■ Job: Starting at the top of the entries below, write out each line up to and including the one containing "scene = bpy.context.scene". Leave the pictures out.
— START Supplied data —
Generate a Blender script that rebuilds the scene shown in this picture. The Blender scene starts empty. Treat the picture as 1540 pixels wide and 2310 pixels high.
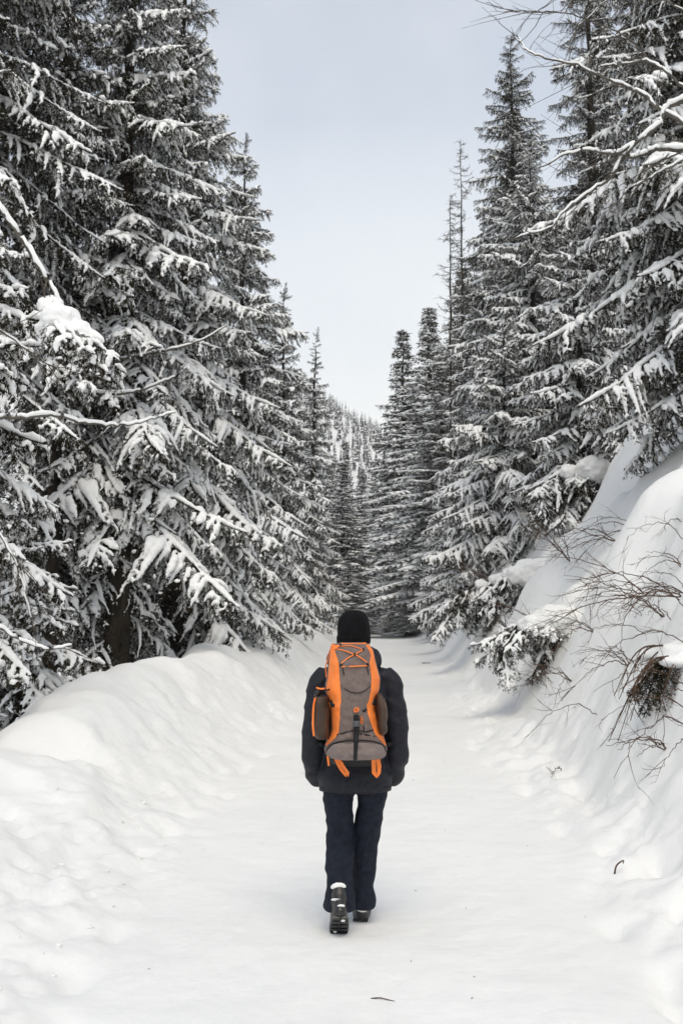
import bpy, bmesh, math, random
import numpy as np
from mathutils import Vector, Matrix, Euler

R = math.radians
scene = bpy.context.scene

# ------------------------------------------------------------------ camera
cam_d = bpy.data.cameras.new('camera')
cam_d.sensor_fit = 'VERTICAL'
cam_d.sensor_height = 36.0
cam_d.lens = 35.0
cam_d.clip_start = 0.1
cam_d.clip_end = 3000
cam_d.dof.use_dof = True
cam_d.dof.focus_distance = 5.6
cam_d.dof.aperture_fstop = 6.3
cam = bpy.data.objects.new('camera', cam_d)
cam.location = (0, 0, 1.71)
cam.rotation_euler = (R(90 + 5.847), 0, 0)
scene.collection.objects.link(cam)
scene.camera = cam

# ------------------------------------------------------------------ sky and sun
SUN_EL, SUN_AZ = 60.0, 176.0        # azimuth clockwise from +Y: behind the camera
world = bpy.data.worlds.new('World')
scene.world = world
world.use_nodes = True
wn, wl = world.node_tree.nodes, world.node_tree.links
wn.clear()
w_out = wn.new('ShaderNodeOutputWorld')
w_bg = wn.new('ShaderNodeBackground')
w_sky = wn.new('ShaderNodeTexSky')
w_sky.sky_type = 'NISHITA'
w_sky.sun_disc = False
w_sky.sun_elevation = R(SUN_EL)
w_sky.sun_rotation = R(SUN_AZ)
w_sky.altitude = 900
w_sky.air_density = 1.0
w_sky.dust_density = 0.4
w_sky.ozone_density = 0.6
w_bg.inputs['Strength'].default_value = 0.13
# thin high cloud veil: soft noise on the sky dome, thicker towards the horizon
w_tc = wn.new('ShaderNodeTexCoord')
w_sep = wn.new('ShaderNodeSeparateXYZ')
wl.new(w_tc.outputs['Generated'], w_sep.inputs[0])
w_noise = wn.new('ShaderNodeTexNoise')
w_noise.inputs['Scale'].default_value = 1.6
w_noise.inputs['Detail'].default_value = 5
w_noise.inputs['Roughness'].default_value = 0.55
wl.new(w_tc.outputs['Generated'], w_noise.inputs['Vector'])
w_el = wn.new('ShaderNodeMapRange')
w_el.inputs[1].default_value = 0.12
w_el.inputs[2].default_value = 0.46
w_el.inputs[3].default_value = 0.99
w_el.inputs[4].default_value = 0.32
wl.new(w_sep.outputs['Z'], w_el.inputs[0])
w_nr = wn.new('ShaderNodeMapRange')
w_nr.inputs[1].default_value = 0.32
w_nr.inputs[2].default_value = 0.68
w_nr.inputs[3].default_value = -0.16
w_nr.inputs[4].default_value = 0.16
wl.new(w_noise.outputs['Fac'], w_nr.inputs[0])
w_add = wn.new('ShaderNodeMath')
w_add.operation = 'ADD'
w_add.use_clamp = True
wl.new(w_el.outputs[0], w_add.inputs[0])
wl.new(w_nr.outputs[0], w_add.inputs[1])
w_mix = wn.new('ShaderNodeMix')
w_mix.data_type = 'RGBA'
wl.new(w_add.outputs[0], w_mix.inputs['Factor'])
wl.new(w_sky.outputs[0], w_mix.inputs['A'])
w_mix.inputs['B'].default_value = (6.75, 6.75, 6.45, 1)
wl.new(w_mix.outputs['Result'], w_bg.inputs['Color'])
wl.new(w_bg.outputs[0], w_out.inputs[0])

sun_d = bpy.data.lights.new('sun', 'SUN')
sun_d.energy = 1.5
sun_d.angle = R(40)
sun_d.color = (1.0, 0.90, 0.73)
sun = bpy.data.objects.new('sun', sun_d)
_a = R(SUN_AZ)
_dir = Vector((-math.sin(_a) * math.cos(R(SUN_EL)), -math.cos(_a) * math.cos(R(SUN_EL)), -math.sin(R(SUN_EL))))
sun.rotation_euler = _dir.to_track_quat('-Z', 'Y').to_euler()
scene.collection.objects.link(sun)

vs = scene.view_settings
vs.view_transform = 'Standard'
vs.look = 'None'
vs.gamma = 1.0
vs.use_curve_mapping = False
vs.exposure = 0.5
scene.cycles.max_bounces = 6
scene.cycles.diffuse_bounces = 4
scene.cycles.use_adaptive_sampling = True
scene.cycles.adaptive_threshold = 0.02
scene.cycles.use_light_tree = False
scene.cycles.glossy_bounces = 2
scene.cycles.transparent_max_bounces = 4

# ------------------------------------------------------------------ helpers
COL = scene.collection


def link(o):
    COL.objects.link(o)
    return o


def tag(o, label=None, cat=None, group=None, kind=None):
    if label:
        o['label'] = label
    if cat:
        o['category'] = cat
    if group:
        o['group'] = group
    if kind:
        o['kind'] = kind
    return o


def empty(name, loc=(0, 0, 0)):
    o = bpy.data.objects.new(name, None)
    o.location = loc
    o.empty_display_size = 0.2
    return link(o)


def obj(name, me, parent=None, loc=None, rot=None, scale=None):
    o = bpy.data.objects.new(name, me)
    link(o)
    if parent is not None:
        o.parent = parent
    if loc is not None:
        o.location = loc
    if rot is not None:
        o.rotation_euler = rot
    if scale is not None:
        o.scale = scale if hasattr(scale, '__len__') else (scale,) * 3
    return o


class MB:
    """collects vertices and faces of ONE mesh"""

    def __init__(self):
        self.v, self.f, self.m = [], [], []

    def add(self, verts, faces, mat=0):
        n = len(self.v)
        self.v.extend(verts)
        for f in faces:
            self.f.append(tuple(i + n for i in f))
            self.m.append(mat)

    def tube(self, pts, radii, n=6, mat=0, squash=1.0, cap=True):
        pts = [Vector(p) for p in pts]
        rings = []
        prev = None
        for i, p in enumerate(pts):
            d = (pts[min(i + 1, len(pts) - 1)] - pts[max(i - 1, 0)])
            if d.length < 1e-9:
                d = Vector((0, 0, 1))
            d.normalize()
            if prev is None:
                a = Vector((0, 0, 1)) if abs(d.z) < 0.9 else Vector((1, 0, 0))
                s = d.cross(a).normalized()
            else:
                s = (prev - d * prev.dot(d))
                s = s.normalized() if s.length > 1e-6 else d.orthogonal().normalized()
            prev = s
            t = d.cross(s)
            r = radii[i] if hasattr(radii, '__len__') else radii
            rings.append([tuple(p + (s * math.cos(2 * math.pi * k / n) + t * math.sin(2 * math.pi * k / n) * squash) * r) for k in range(n)])
        self.loft(rings, mat, cap)

    def loft(self, rings, mat=0, cap=True):
        n = len(rings[0])
        verts = [p for r in rings for p in r]
        faces = []
        for i in range(len(rings) - 1):
            for k in range(n):
                a, b = i * n + k, i * n + (k + 1) % n
                faces.append((a, b, b + n, a + n))
        if cap:
            faces.append(tuple(range(n - 1, -1, -1)))
            o = (len(rings) - 1) * n
            faces.append(tuple(o + k for k in range(n)))
        self.add(verts, faces, mat)

    def ball(self, c, r, nu=8, nv=5, mat=0):
        c = Vector(c)
        rx, ry, rz = r if hasattr(r, '__len__') else (r, r, r)
        verts = [tuple(c + Vector((0, 0, -rz)))]
        for j in range(1, nv):
            ph = -math.pi / 2 + math.pi * j / nv
            for k in range(nu):
                th = 2 * math.pi * k / nu
                verts.append(tuple(c + Vector((rx * math.cos(ph) * math.cos(th), ry * math.cos(ph) * math.sin(th), rz * math.sin(ph)))))
        verts.append(tuple(c + Vector((0, 0, rz))))
        faces = []
        for k in range(nu):
            faces.append((0, 1 + (k + 1) % nu, 1 + k))
        for j in range(nv - 2):
            for k in range(nu):
                a, b = 1 + j * nu + k, 1 + j * nu + (k + 1) % nu
                faces.append((a, b, b + nu, a + nu))
        o = 1 + (nv - 2) * nu
        top = len(verts) - 1
        for k in range(nu):
            faces.append((o + k, o + (k + 1) % nu, top))
        self.add(verts, faces, mat)

    def mesh(self, name, mats, smooth=True):
        me = bpy.data.meshes.new(name)
        me.from_pydata([tuple(p) for p in self.v], [], self.f)
        for m in (mats if isinstance(mats, (list, tuple)) else [mats]):
            me.materials.append(m)
        if any(self.m):
            me.polygons.foreach_set('material_index', self.m)
        me.polygons.foreach_set('use_smooth', [smooth] * len(me.polygons))
        me.update()
        return me


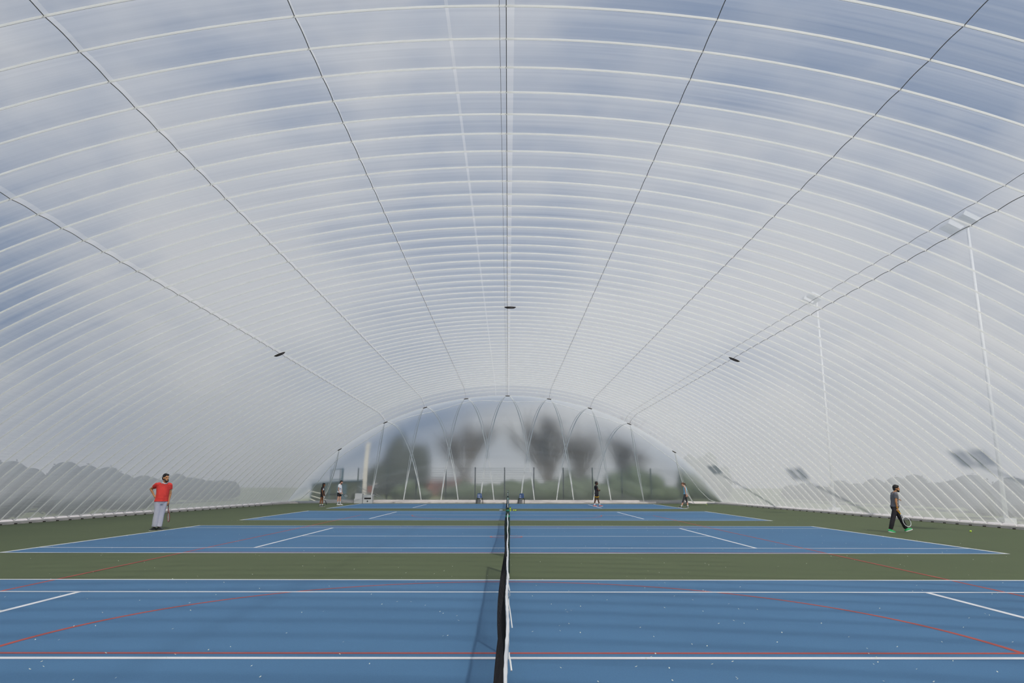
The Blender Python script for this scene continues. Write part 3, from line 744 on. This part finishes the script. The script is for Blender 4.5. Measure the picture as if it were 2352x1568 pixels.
# woman walking with head bowed
P = person((12.12, 49.5, 0), 'woman in pale blue top and dark capri leggings walking with head bowed', dict(
    head=(-.02, -.01, 1.585), neck=(.075, .0, 1.455), shL=(.10, -.15, 1.37), shR=(.15, .15, 1.37), elL=(.125, -.19, 1.08), wrL=(.165, -.19, .86), hdL=(.15, 0, -1), elR=(.26, .20, 1.10), wrR=(.31, .19, .88), hdR=(.1, 0, -1),
    hipL=(.12, -.08, .90), hipR=(.15, .08, .90), knL=(-.04, -.08, .50), anL=(-.19, -.08, .10), knR=(.235, .08, .49), anR=(.30, .08, .10), toeL=(-.97, 0, .12), toeR=(-.95, 0, -.12)),
    (-1, -.1), (-1, -.1, -.5), .98, M['skin_light'], .92, (.9, 1.2), {'L': (0, 1, 0), 'R': (0, -1, 0)}, True)
sh = shirt(P, M['sky_cloth'], .02, 0, 'pale_blue_top', .012, .006)
pants(P, M['capri_cloth'], 1.35, 'capri_leggings', .066, .056, .008)
shoes(P, M['black_shoe'], M['white_shoe'], M['white_cloth'], .09)
hair_cap(P, M['hair_brown'], 1.03)
hp = P['hp']
MB().cap(hp(0, -.10, .03), .030, hp(0, -.17, -.03), .034).cap(hp(0, -.17, -.03), .034, hp(0, -.17, -.22), .014).skin('ponytail', M['hair_brown'], P['b'], .009, 3)
racket(V((12.12, 49.5, 0))+V((.32, .18, .81)), (-.32, .05, -.93), (.75, .6, -.2), M['racket_black'], M['string_dark'], M['racket_black'], 'dark racket trailing behind the woman in pale blue')

# ------------------------------------------------------------------ blower cabinet at the end wall, left
bl = empty('air_blower_cabinet', (-11.62, 60.15, 0), 'pale grey air blower cabinet with a dark slot by the end wall', 'cabinet')
bd = MB().box((0, .15, .34), (.78, .62, .68)).build('body', M['cabinet'], bl)
MB().box((0, -.165, .40), (.56, .02, .12)).build('vent_slot', M['slot'], bl)
MB().lathe((0, 0, 0), [(.05, 0), (.05, .04), (.03, .06)], 14, V((0, -1, 0))).build('knob', M['cap'], bl, True, (0, -.165, .18))
MB().box((-.78, .15, .18), (.70, .6, .36)).build('low_duct_box', M['cabinet'], bl)
MB().box((-.78, .2, .58), (.62, .5, .44)).build('upper_duct_box', M['cabinet'], bl)

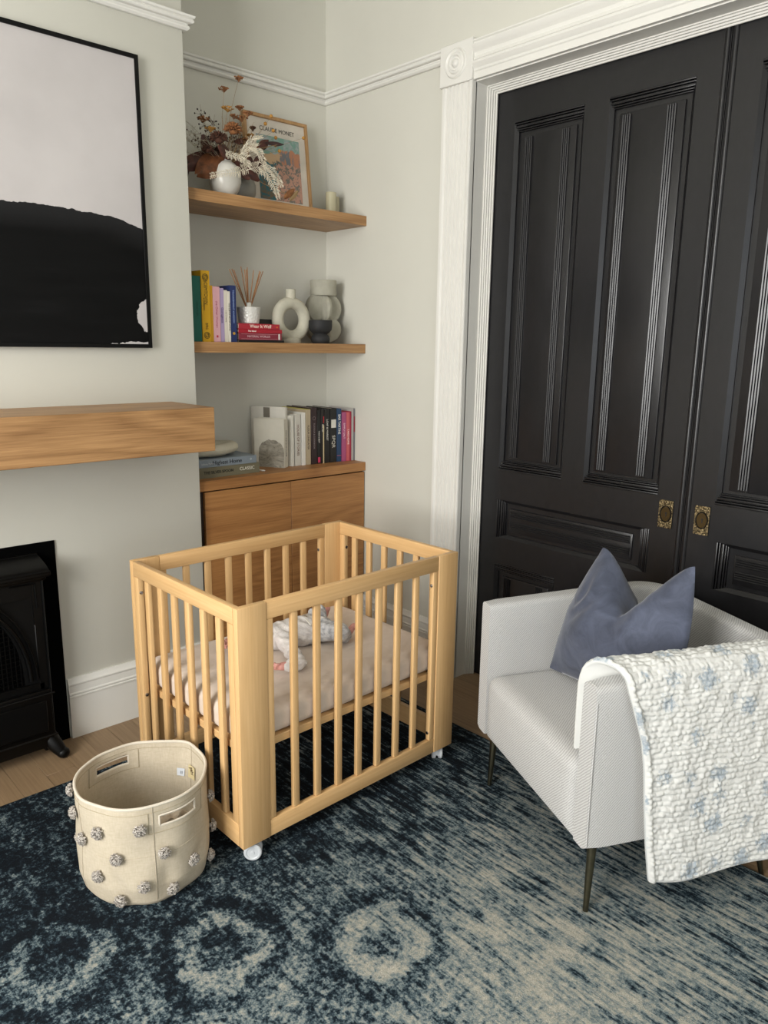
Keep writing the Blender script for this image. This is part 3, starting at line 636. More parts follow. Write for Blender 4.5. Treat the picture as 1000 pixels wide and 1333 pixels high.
— END Supplied data —
■ Answer to this problem:
Generate a Blender script that rebuilds the scene shown in this picture. The Blender scene starts empty. Treat the picture as 1540 pixels wide and 2310 pixels high.
import bpy, bmesh, math, random
import numpy as np
from mathutils import Vector, Matrix, Euler

R = math.radians
scene = bpy.context.scene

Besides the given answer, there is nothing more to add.